>> Begin Data lines

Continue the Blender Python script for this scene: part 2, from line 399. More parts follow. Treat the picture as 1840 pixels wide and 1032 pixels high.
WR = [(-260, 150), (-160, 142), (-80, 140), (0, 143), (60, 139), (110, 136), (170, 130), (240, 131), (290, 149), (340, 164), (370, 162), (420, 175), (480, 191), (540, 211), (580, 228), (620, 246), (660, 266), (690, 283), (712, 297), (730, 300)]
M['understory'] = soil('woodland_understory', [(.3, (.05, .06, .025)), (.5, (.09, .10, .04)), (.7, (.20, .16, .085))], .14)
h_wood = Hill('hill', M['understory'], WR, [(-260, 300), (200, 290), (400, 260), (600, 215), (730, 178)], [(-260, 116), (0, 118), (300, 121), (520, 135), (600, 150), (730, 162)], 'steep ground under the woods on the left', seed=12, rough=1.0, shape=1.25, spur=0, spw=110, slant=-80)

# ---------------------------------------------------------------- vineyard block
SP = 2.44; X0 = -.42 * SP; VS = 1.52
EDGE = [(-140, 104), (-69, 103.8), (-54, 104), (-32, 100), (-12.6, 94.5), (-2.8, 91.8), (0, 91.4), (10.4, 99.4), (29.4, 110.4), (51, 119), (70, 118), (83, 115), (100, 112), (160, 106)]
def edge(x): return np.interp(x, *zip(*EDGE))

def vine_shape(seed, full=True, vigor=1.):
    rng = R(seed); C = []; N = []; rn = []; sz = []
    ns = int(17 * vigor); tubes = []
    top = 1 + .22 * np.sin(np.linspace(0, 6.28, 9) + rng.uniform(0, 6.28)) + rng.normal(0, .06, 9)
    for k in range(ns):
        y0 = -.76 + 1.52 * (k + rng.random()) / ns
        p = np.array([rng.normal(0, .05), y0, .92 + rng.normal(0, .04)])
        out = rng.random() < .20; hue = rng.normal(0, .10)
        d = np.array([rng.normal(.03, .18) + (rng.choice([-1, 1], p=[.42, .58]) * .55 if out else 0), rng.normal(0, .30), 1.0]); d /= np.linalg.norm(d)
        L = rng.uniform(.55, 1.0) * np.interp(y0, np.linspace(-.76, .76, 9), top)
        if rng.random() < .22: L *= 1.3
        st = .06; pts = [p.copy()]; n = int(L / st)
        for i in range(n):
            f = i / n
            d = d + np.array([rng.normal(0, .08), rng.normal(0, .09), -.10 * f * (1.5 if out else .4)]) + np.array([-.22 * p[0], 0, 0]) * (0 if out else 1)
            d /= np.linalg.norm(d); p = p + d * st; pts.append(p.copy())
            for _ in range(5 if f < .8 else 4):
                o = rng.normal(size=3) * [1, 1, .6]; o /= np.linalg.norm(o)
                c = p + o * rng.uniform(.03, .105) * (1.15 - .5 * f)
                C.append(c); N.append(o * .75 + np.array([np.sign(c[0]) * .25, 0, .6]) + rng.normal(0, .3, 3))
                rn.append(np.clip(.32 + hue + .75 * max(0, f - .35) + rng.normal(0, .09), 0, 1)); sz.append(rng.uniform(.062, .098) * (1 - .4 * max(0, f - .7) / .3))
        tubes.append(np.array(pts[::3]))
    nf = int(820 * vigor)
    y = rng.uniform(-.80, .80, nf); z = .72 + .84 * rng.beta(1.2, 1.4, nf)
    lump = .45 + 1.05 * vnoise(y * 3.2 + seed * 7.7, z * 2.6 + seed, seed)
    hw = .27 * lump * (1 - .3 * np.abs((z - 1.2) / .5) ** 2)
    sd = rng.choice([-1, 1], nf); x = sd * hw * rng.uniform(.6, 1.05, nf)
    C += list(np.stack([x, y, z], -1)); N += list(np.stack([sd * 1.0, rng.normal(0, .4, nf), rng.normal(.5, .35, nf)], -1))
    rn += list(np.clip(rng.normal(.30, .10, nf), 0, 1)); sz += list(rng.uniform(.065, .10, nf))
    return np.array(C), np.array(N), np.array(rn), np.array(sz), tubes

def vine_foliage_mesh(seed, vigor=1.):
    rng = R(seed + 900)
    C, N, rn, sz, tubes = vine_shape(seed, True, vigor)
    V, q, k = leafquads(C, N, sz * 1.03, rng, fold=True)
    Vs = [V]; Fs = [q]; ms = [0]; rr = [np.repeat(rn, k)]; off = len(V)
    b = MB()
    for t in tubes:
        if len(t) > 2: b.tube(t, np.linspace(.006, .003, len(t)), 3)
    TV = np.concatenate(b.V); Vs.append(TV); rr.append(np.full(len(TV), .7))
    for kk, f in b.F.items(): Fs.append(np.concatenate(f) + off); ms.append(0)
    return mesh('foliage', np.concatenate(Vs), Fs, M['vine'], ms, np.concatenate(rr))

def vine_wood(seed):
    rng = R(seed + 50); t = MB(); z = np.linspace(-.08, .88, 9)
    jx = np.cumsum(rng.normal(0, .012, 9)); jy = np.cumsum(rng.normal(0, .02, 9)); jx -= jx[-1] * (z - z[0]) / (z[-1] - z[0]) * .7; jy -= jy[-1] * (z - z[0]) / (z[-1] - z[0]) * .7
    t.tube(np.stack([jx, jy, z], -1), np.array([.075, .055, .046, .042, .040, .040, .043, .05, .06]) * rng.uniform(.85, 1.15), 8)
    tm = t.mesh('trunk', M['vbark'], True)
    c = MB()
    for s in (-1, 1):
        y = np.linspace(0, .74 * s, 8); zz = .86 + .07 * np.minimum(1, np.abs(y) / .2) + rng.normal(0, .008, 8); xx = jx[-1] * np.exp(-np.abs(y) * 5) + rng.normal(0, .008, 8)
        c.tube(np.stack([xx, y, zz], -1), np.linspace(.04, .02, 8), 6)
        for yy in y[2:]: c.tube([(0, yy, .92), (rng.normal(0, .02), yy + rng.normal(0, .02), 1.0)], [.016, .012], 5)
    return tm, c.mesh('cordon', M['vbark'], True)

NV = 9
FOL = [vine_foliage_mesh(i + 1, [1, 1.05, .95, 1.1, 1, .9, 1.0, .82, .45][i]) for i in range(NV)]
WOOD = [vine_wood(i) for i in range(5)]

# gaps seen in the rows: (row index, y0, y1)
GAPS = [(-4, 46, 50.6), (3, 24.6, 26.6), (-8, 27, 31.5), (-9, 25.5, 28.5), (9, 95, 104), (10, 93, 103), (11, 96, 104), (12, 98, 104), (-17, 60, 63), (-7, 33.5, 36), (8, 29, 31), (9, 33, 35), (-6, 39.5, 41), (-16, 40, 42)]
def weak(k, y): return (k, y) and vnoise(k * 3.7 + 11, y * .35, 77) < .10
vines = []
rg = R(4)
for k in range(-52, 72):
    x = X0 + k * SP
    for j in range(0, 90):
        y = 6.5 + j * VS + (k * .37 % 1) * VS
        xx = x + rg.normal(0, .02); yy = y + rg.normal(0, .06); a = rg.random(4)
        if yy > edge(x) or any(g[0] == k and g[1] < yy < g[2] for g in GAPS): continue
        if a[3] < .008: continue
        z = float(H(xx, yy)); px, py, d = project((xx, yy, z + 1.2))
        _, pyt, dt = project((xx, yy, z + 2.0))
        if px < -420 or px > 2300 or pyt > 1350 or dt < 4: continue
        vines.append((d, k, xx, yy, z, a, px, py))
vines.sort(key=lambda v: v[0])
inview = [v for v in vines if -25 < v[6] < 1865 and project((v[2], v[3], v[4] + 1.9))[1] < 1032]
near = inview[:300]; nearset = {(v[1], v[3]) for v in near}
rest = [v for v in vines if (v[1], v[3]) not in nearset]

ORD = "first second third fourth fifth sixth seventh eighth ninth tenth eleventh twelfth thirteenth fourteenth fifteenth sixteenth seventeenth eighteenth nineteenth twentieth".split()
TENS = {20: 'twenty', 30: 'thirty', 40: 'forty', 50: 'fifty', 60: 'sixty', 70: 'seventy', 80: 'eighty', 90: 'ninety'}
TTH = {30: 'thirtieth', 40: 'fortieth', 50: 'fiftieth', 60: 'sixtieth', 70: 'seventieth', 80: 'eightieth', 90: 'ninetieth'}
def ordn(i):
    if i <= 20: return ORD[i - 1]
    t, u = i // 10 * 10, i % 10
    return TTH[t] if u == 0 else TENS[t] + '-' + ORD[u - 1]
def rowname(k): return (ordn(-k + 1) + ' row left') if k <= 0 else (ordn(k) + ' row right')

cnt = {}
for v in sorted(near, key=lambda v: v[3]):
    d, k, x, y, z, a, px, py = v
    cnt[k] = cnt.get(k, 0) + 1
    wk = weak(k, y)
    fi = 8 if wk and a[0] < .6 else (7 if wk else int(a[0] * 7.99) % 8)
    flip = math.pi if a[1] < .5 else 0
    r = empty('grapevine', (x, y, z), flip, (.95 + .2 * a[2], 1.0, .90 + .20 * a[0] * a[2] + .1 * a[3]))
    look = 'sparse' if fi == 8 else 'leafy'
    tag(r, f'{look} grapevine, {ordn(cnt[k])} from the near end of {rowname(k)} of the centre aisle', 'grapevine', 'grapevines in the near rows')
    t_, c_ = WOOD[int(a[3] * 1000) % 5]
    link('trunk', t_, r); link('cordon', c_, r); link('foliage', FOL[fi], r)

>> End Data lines

-- Exercise objective --
Beginning at the top of the data, extract each line through the line containing "def edge(x): return np.interp(x, *zip(*EDGE))" and return those lines exactly, with nothing added.

-- Answer below --
Continue the Blender Python script for this scene: part 2, from line 399. More parts follow. Treat the picture as 1840 pixels wide and 1032 pixels high.
WR = [(-260, 150), (-160, 142), (-80, 140), (0, 143), (60, 139), (110, 136), (170, 130), (240, 131), (290, 149), (340, 164), (370, 162), (420, 175), (480, 191), (540, 211), (580, 228), (620, 246), (660, 266), (690, 283), (712, 297), (730, 300)]
M['understory'] = soil('woodland_understory', [(.3, (.05, .06, .025)), (.5, (.09, .10, .04)), (.7, (.20, .16, .085))], .14)
h_wood = Hill('hill', M['understory'], WR, [(-260, 300), (200, 290), (400, 260), (600, 215), (730, 178)], [(-260, 116), (0, 118), (300, 121), (520, 135), (600, 150), (730, 162)], 'steep ground under the woods on the left', seed=12, rough=1.0, shape=1.25, spur=0, spw=110, slant=-80)

# ---------------------------------------------------------------- vineyard block
SP = 2.44; X0 = -.42 * SP; VS = 1.52
EDGE = [(-140, 104), (-69, 103.8), (-54, 104), (-32, 100), (-12.6, 94.5), (-2.8, 91.8), (0, 91.4), (10.4, 99.4), (29.4, 110.4), (51, 119), (70, 118), (83, 115), (100, 112), (160, 106)]
def edge(x): return np.interp(x, *zip(*EDGE))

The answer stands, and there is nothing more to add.